Step 7: Understanding Server Population
Server population drastically affects your experience:
- High Pop (150+ players) — Intense, non-stop action. Every monument is contested. Not ideal for beginners, but thrilling once you're confident. Browse high pop servers.
- Medium Pop (50–150 players) — The sweet spot for most players. Enough action to keep things exciting, enough breathing room to actually build and progress.
- Low Pop (Under 50 players) — Peaceful, more PvE-focused. Great for learning the game. Browse low pop servers.
Step 8: PvP Basics
Combat in Rust is skill-based and unforgiving. Here are the fundamentals:
- Recoil patterns — Every gun has a set spray pattern. Practice in aim train servers.
- Positioning — High ground wins fights. Always peek from cover, never stand in the open.
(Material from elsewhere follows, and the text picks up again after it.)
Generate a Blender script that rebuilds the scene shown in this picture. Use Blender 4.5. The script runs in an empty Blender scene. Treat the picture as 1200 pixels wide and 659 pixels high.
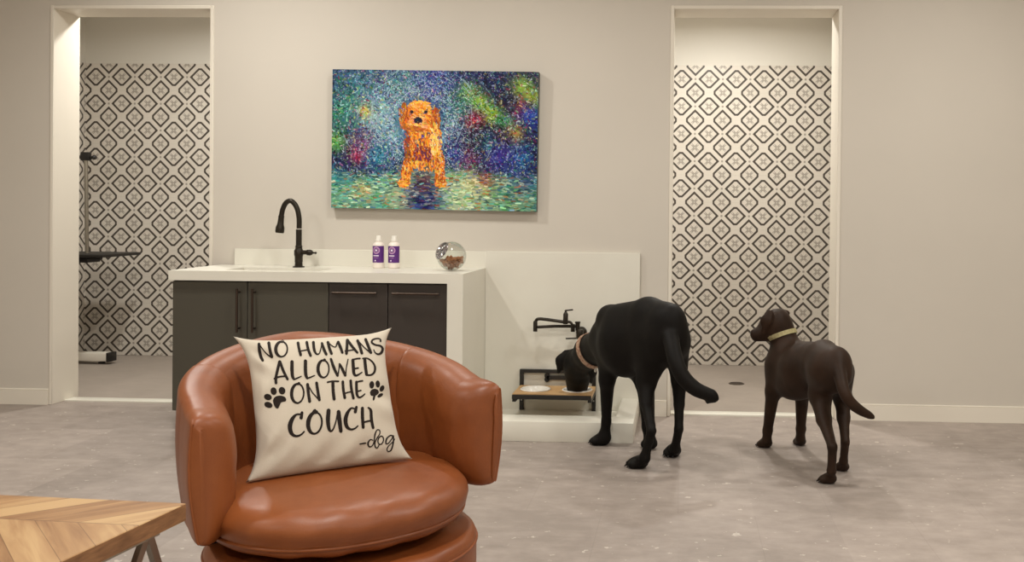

- Audio cues — Footsteps, door sounds, gunfire direction — your headphones are your best friend.
- Quick crafting — Learn to craft bandages and meds mid-fight. It saves lives.
If you want to practice PvP without the grind, join a dedicated PvP server or a 1000x server where you can get geared instantly.
Essential Keybinds and Settings
| Keybind | Action |
|---|---|
| Tab | Inventory |
| G | Map |
| Q | Craft menu |
| H | Toggle HUD |
| V | Voice chat |
| B | Change fire mode |
| Middle Mouse | Rotate while building |
In your settings, turn up your max gibs (helps see through debris), set graphics to a balance of FPS and visibility, and make sure ambient occlusion is on (helps spot players in shadows).
What to Do on Your First Wipe Day
Here's a complete hour-by-hour plan for your first wipe:
- Minute 0–10 — Spawn, craft tools, find hemp, place sleeping bag.
- Minute 10–30 — Farm 5k wood, 3k stone, 500 metal ore. Find a base location.
- Minute 30–60 — Build your 2x1, upgrade to stone, place TC and lock.
- Hour 1–2 — Run roads for barrels, get scrap, find a recycler.
- Hour 2–3 — Craft Workbench Level 1, research essential items (crossbow, ladder hatch, metal tools).
- Hour 3–4 — Expand base, start running monuments (Gas Station, Supermarket, Mining Outpost).
Recommended Resources
Rust is a deep game with an incredibly passionate community. Here are some other tools on RustList to help you:
- Full Server Browser — Search and filter thousands of servers
- Wipe Calendar — Plan your sessions around wipe schedules
- Rust Skins — Browse the latest skins and market trends
- Player Lookup — Check stats for any Steam player
- Best Rust Servers — Hand-picked top servers by our ranking algorithm
Final Thoughts
Rust has a steep learning curve, but that's what makes it so rewarding. Every death teaches you something, every wipe is a fresh chance, and every successful raid or clutch fight creates stories you'll remember for years. Don't be discouraged by early deaths — everyone goes through it.
Find a server that matches your playstyle, set reasonable goals for each session, and most importantly — have fun. Welcome to Rust, and we'll see you on the island.